GLB Director uses an implementation of rendezvous hashing to allow connections to complete when servers are added or removed, while not requiring state to be stored on the director servers themselves, or shared between any servers. Instead, the state already available on the destination server in the Linux kernel's TCP stack is used. This document outlines the packet flow used by GLB, and a comparison to other technologies traditionally serving a similar purpose.
The director holds a forwarding table for each service, which includes a lookup to map an incoming flow hash to a pre-computed primary and secondary pair created by a variant of rendezvous hashing. The primary is the server that should respond to connections under normal circumstances. If the primary doesn't understand the packet because it's not a TCP SYN packet or a packet that corresponds to an already established local flow, the glb-redirect iptables module will forward the packet to the secondary server listed in the forwarding table entry (which glb-director includes in the tunnel header).
To start, it's worth reviewing the cases where ECMP, or other consistent hashing with no stored flow state, are unable to protect against connection termination when the set of servers backing an IP address changes.
The image on the left shows a simplified scenario where 2 proxy servers are receiving flows from 6 sources, hashed equally amongst those servers using ECMP (or similar). Since the packet headers are used to hash flows (typically src/dst ip/port), as long as the set of servers doesn't change, existing TCP connections will continue to be hashed to the same proxy server until they terminate gracefully.
On the right, we can see that in a situation where we add a new server while those connections are still in progress, 1/3 of all connections, including those original connections, must be rebalanced. In order to ensure that connections are hashed equally, it must start hashing packets in a way that balances packets across servers equally. However, if the router doesn't hold per-flow state for the flows that have been seen so far and which server they mapped to, it must by design break certain flows by redirecting them to the new server. In the worst case, more connections may rehash (to maintain an equal balance) or be unbalanced (to reduce rehasing).
The traditional solution to this problem involves adding a "director" tier in between the routers and proxy servers, which use either flow state or a more customised hashing mechanism (or both) to improve connection stability during server changes. Each connection that passes through the director tier is stored in a lookup table so that subsequent packets are directed to the same server, even if the set of proxies change. LVS is often used to implement this, using a consistent hashing function to approximate the same backend proxy selection across director hosts even when the packet changes director hosts as well.
There are still cases where flows can fall through the cracks when network paths change and servers are added or removed. To solve this, LVS director servers typically use multicast UDP state syncing, where as new flows are seen the state is replicated to other director servers so this is less likely. However, the director nodes in this design require cross-communication and also need to store duplicate connection state which is already available on the proxy nodes, and there is still some latency on those flows being kept in sync.

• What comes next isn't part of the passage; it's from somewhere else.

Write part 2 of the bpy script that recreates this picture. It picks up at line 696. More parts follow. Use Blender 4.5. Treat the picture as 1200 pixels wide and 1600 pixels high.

At GitHub, we typically have very long lived connections (git push/clone) and so wish to store as little additional/duplicate state as possible, and also minimise inadvertant disruption as much as possible since it's not as convenient to simply retry requests.
GLB takes a different approach, by using the flow state already stored in the proxy servers as part of maintaining established Linux TCP connections from clients. When a packet arrives on the primary server and isn't valid, it is sent to the secondary server. The variant of rendezvous hashing used to get the primary/secondary server is done once, up front, and so doesn't need to be recalculated on a per-flow basis. When a new proxy server is added, in certain forwarding table entries it becomes the new primary, and the old primary becomes the secondary. This allows existing flows to complete, because the proxy server can make the decisions with its local state, the single source of truth.
Importantly, the GLB director tier is completely stateless in terms of TCP flows: they can come and go at any time, and will always pick the same primary/secondary server providing their forwarding tables match (but they rarely change). To change proxies, some care needs to be taken, as described in GLB hashing.